*Given task*:
Give every line back verbatim, dropping all images.

--- start ---

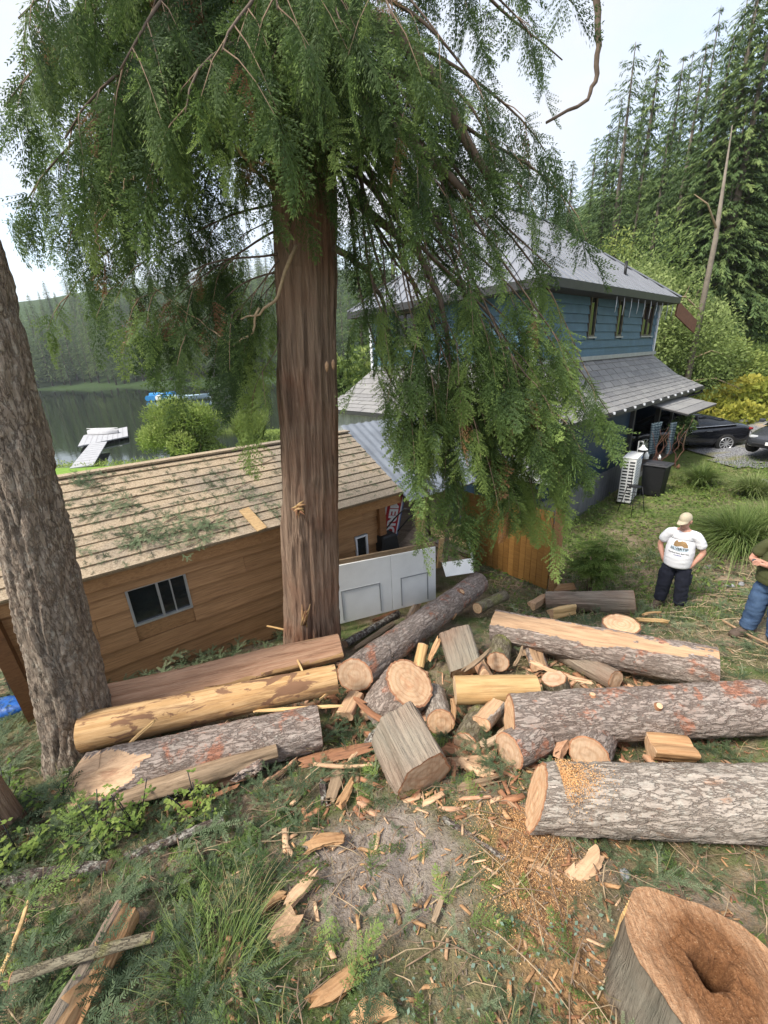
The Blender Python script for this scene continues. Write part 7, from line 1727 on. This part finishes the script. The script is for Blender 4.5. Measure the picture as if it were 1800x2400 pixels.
def head_mb(c, yaw_m, s=1.0):
    """head loft: chin to crown, with nose, brow and ears"""
    q = MB(); n = 20; rows = [(-.118, .030, .042, .030), (-.105, .050, .058, .022), (-.07, .062, .075, .012), (-.03, .069, .088, .004), (0, .072, .094, 0), (.035, .074, .098, -.004), (.07, .072, .096, -.008), (.10, .058, .078, -.010), (.12, .030, .042, -.010), (.125, .003, .004, -.010)]
    V = []
    for (z, wx, wy, oy) in rows:
        for j in range(n):
            a = 2 * math.pi * j / n; x = math.cos(a) * wx; y = math.sin(a) * wy - oy
            fr = max(0, -math.sin(a)) ** 12                         # face looks along -y
            if -.04 < z < .02: y -= fr * .020 * (1 - abs(z + .018) / .05)   # nose
            if z == .035: y -= fr * .004
            if z == -.07: y -= fr * .006
            for e in (0.62, -.62): y += .006 * math.exp(-((math.cos(a) - e * .62) / .18) ** 2) * (1 if abs(z - .0) < .01 and math.sin(a) < 0 else 0)
            V.append(yaw_m @ Vector((x, y, z)) * s + Vector(c))
    q.add(V, [(i * n + j, i * n + (j + 1) % n, (i + 1) * n + (j + 1) % n, (i + 1) * n + j) for i in range(len(rows) - 1) for j in range(n)], 0, True)
    for sg in (-1, 1):
        ev = []
        for j in range(8):
            a = 2 * math.pi * j / 8
            for w in (0, 1): ev.append(yaw_m @ Vector((sg * (.072 + .014 * w), .012 + .02 * math.cos(a) + .008 * w, -.005 + .032 * math.sin(a))) * s + Vector(c))
        q.add(ev, [(2 * j, 2 * ((j + 1) % 8), 2 * ((j + 1) % 8) + 1, 2 * j + 1) for j in range(8)] + [tuple(2 * j + 1 for j in range(8))], 0, True)
    return q
M['skin'] = plain('skin', (.48, .255, .185), .55, 0, .1, 14)
M['tee'] = plain('white_tee', (.66, .66, .68), .85, 0, .05, 9, bump=.004)
M['navy'] = plain('navy_trousers', (.013, .015, .026), .85, 0, .25, 12, bump=.006)
M['boot'] = plain('brown_boot', (.09, .065, .05), .8, 0, .3, 15)
M['capc'] = plain('khaki_cap', (.44, .38, .27), .8, 0, .12, 15)
M['olive'] = plain('olive_tee', (.055, .06, .022), .85, 0, .15, 9, bump=.004)
t = NT('blue_jeans'); v = t.coord(); M['jeans'] = t.out(t.ramp(t.noise(v, 5, 6, .65), [(.3, (.028, .055, .12)), (.7, (.085, .14, .24))]), .85, 0, .2); 
M['hair'] = plain('grey_hair', (.12, .09, .07), .9, 0, .3, 30); M['eye'] = plain('eye_dark', (.02, .02, .02), .3)
M['ink'] = plain('tattoo_ink', (.07, .085, .10), .7); M['bearc'] = plain('print_brown', (.27, .17, .08), .8); M['printk'] = plain('print_black', (.05, .055, .06), .8); M['printb'] = plain('print_blue', (.12, .14, .40), .8); M['printp'] = plain('print_pale', (.42, .50, .56), .8)
def fingers(root, name, wrist, d, nrm, side, parent_mb=None):
    pass
def shoe(root, c, yaw, mat, s=1.0):
    q = MB(); V = []; Rm = Matrix.Rotation(yaw, 3, 'Z'); st_ = [(.09, .030, .05), (.08, .040, .105), (.04, .044, .115), (-.02, .046, .09), (-.09, .050, .070), (-.15, .046, .055), (-.185, .026, .04)]
    for (y, w, h) in st_:
        for (a, b_) in ((-1, 0), (-1.05, .25), (-.8, .8), (0, 1), (.8, .8), (1.05, .25), (1, 0)): V.append(Rm @ Vector((a * w * s, y * s, b_ * h * s)) + Vector(c))
    k = 7; q.add(V, [(i * k + j, i * k + (j + 1) % k, (i + 1) * k + (j + 1) % k, (i + 1) * k + j) for i in range(len(st_) - 1) for j in range(k)] + [tuple(range(k)), tuple(range((len(st_) - 1) * k, len(st_) * k))], 0, True); return q.build('boot', mat, root)
# local frame: person faces -Y, x to his left(+)
def hand_pts(P, E, wr, d, side, nrm, pre, curl=.5):
    """adds palm and five fingers to the skeleton dictionary"""
    d = Vector(d).normalized(); n = Vector(nrm).normalized(); s = d.cross(n).normalized() * side
    P[pre + 'palm'] = (tuple(Vector(wr) + d * .05), .034, .018); E.append((pre + 'wr', pre + 'palm'))
    for i, (o, l_) in enumerate(((-.027, .062), (-.009, .072), (.010, .067), (.028, .052))):
        b_ = Vector(wr) + d * .088 + s * o; m_ = b_ + d * l_ * .5 - n * l_ * curl * .25; e = m_ + d * l_ * .42 * (1 - curl * .5) - n * l_ * curl * .5
        for nm_, q_, rr_ in (('a', b_, .011), ('b', m_, .0095), ('c', e, .008)): P[f'{pre}f{i}{nm_}'] = (tuple(q_), rr_)
        E += [(pre + 'palm', f'{pre}f{i}a'), (f'{pre}f{i}a', f'{pre}f{i}b'), (f'{pre}f{i}b', f'{pre}f{i}c')]
    tb = Vector(wr) + d * .03 - s * .034; te = tb + d * .045 - s * .018 - n * .012
    P[pre + 't0'] = (tuple(tb), .012); P[pre + 't1'] = (tuple(te), .009); E += [(pre + 'palm', pre + 't0'), (pre + 't0', pre + 't1')]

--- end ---

*Output for this exercise*:
The Blender Python script for this scene continues. Write part 7, from line 1727 on. This part finishes the script. The script is for Blender 4.5. Measure the picture as if it were 1800x2400 pixels.
def head_mb(c, yaw_m, s=1.0):
    """head loft: chin to crown, with nose, brow and ears"""
    q = MB(); n = 20; rows = [(-.118, .030, .042, .030), (-.105, .050, .058, .022), (-.07, .062, .075, .012), (-.03, .069, .088, .004), (0, .072, .094, 0), (.035, .074, .098, -.004), (.07, .072, .096, -.008), (.10, .058, .078, -.010), (.12, .030, .042, -.010), (.125, .003, .004, -.010)]
    V = []
    for (z, wx, wy, oy) in rows:
        for j in range(n):
            a = 2 * math.pi * j / n; x = math.cos(a) * wx; y = math.sin(a) * wy - oy
            fr = max(0, -math.sin(a)) ** 12                         # face looks along -y
            if -.04 < z < .02: y -= fr * .020 * (1 - abs(z + .018) / .05)   # nose
            if z == .035: y -= fr * .004
            if z == -.07: y -= fr * .006
            for e in (0.62, -.62): y += .006 * math.exp(-((math.cos(a) - e * .62) / .18) ** 2) * (1 if abs(z - .0) < .01 and math.sin(a) < 0 else 0)
            V.append(yaw_m @ Vector((x, y, z)) * s + Vector(c))
    q.add(V, [(i * n + j, i * n + (j + 1) % n, (i + 1) * n + (j + 1) % n, (i + 1) * n + j) for i in range(len(rows) - 1) for j in range(n)], 0, True)
    for sg in (-1, 1):
        ev = []
        for j in range(8):
            a = 2 * math.pi * j / 8
            for w in (0, 1): ev.append(yaw_m @ Vector((sg * (.072 + .014 * w), .012 + .02 * math.cos(a) + .008 * w, -.005 + .032 * math.sin(a))) * s + Vector(c))
        q.add(ev, [(2 * j, 2 * ((j + 1) % 8), 2 * ((j + 1) % 8) + 1, 2 * j + 1) for j in range(8)] + [tuple(2 * j + 1 for j in range(8))], 0, True)
    return q
M['skin'] = plain('skin', (.48, .255, .185), .55, 0, .1, 14)
M['tee'] = plain('white_tee', (.66, .66, .68), .85, 0, .05, 9, bump=.004)
M['navy'] = plain('navy_trousers', (.013, .015, .026), .85, 0, .25, 12, bump=.006)
M['boot'] = plain('brown_boot', (.09, .065, .05), .8, 0, .3, 15)
M['capc'] = plain('khaki_cap', (.44, .38, .27), .8, 0, .12, 15)
M['olive'] = plain('olive_tee', (.055, .06, .022), .85, 0, .15, 9, bump=.004)
t = NT('blue_jeans'); v = t.coord(); M['jeans'] = t.out(t.ramp(t.noise(v, 5, 6, .65), [(.3, (.028, .055, .12)), (.7, (.085, .14, .24))]), .85, 0, .2); 
M['hair'] = plain('grey_hair', (.12, .09, .07), .9, 0, .3, 30); M['eye'] = plain('eye_dark', (.02, .02, .02), .3)
M['ink'] = plain('tattoo_ink', (.07, .085, .10), .7); M['bearc'] = plain('print_brown', (.27, .17, .08), .8); M['printk'] = plain('print_black', (.05, .055, .06), .8); M['printb'] = plain('print_blue', (.12, .14, .40), .8); M['printp'] = plain('print_pale', (.42, .50, .56), .8)
def fingers(root, name, wrist, d, nrm, side, parent_mb=None):
    pass
def shoe(root, c, yaw, mat, s=1.0):
    q = MB(); V = []; Rm = Matrix.Rotation(yaw, 3, 'Z'); st_ = [(.09, .030, .05), (.08, .040, .105), (.04, .044, .115), (-.02, .046, .09), (-.09, .050, .070), (-.15, .046, .055), (-.185, .026, .04)]
    for (y, w, h) in st_:
        for (a, b_) in ((-1, 0), (-1.05, .25), (-.8, .8), (0, 1), (.8, .8), (1.05, .25), (1, 0)): V.append(Rm @ Vector((a * w * s, y * s, b_ * h * s)) + Vector(c))
    k = 7; q.add(V, [(i * k + j, i * k + (j + 1) % k, (i + 1) * k + (j + 1) % k, (i + 1) * k + j) for i in range(len(st_) - 1) for j in range(k)] + [tuple(range(k)), tuple(range((len(st_) - 1) * k, len(st_) * k))], 0, True); return q.build('boot', mat, root)
# local frame: person faces -Y, x to his left(+)
def hand_pts(P, E, wr, d, side, nrm, pre, curl=.5):
    """adds palm and five fingers to the skeleton dictionary"""
    d = Vector(d).normalized(); n = Vector(nrm).normalized(); s = d.cross(n).normalized() * side
    P[pre + 'palm'] = (tuple(Vector(wr) + d * .05), .034, .018); E.append((pre + 'wr', pre + 'palm'))
    for i, (o, l_) in enumerate(((-.027, .062), (-.009, .072), (.010, .067), (.028, .052))):
        b_ = Vector(wr) + d * .088 + s * o; m_ = b_ + d * l_ * .5 - n * l_ * curl * .25; e = m_ + d * l_ * .42 * (1 - curl * .5) - n * l_ * curl * .5
        for nm_, q_, rr_ in (('a', b_, .011), ('b', m_, .0095), ('c', e, .008)): P[f'{pre}f{i}{nm_}'] = (tuple(q_), rr_)
        E += [(pre + 'palm', f'{pre}f{i}a'), (f'{pre}f{i}a', f'{pre}f{i}b'), (f'{pre}f{i}b', f'{pre}f{i}c')]
    tb = Vector(wr) + d * .03 - s * .034; te = tb + d * .045 - s * .018 - n * .012
    P[pre + 't0'] = (tuple(tb), .012); P[pre + 't1'] = (tuple(te), .009); E += [(pre + 'palm', pre + 't0'), (pre + 't0', pre + 't1')]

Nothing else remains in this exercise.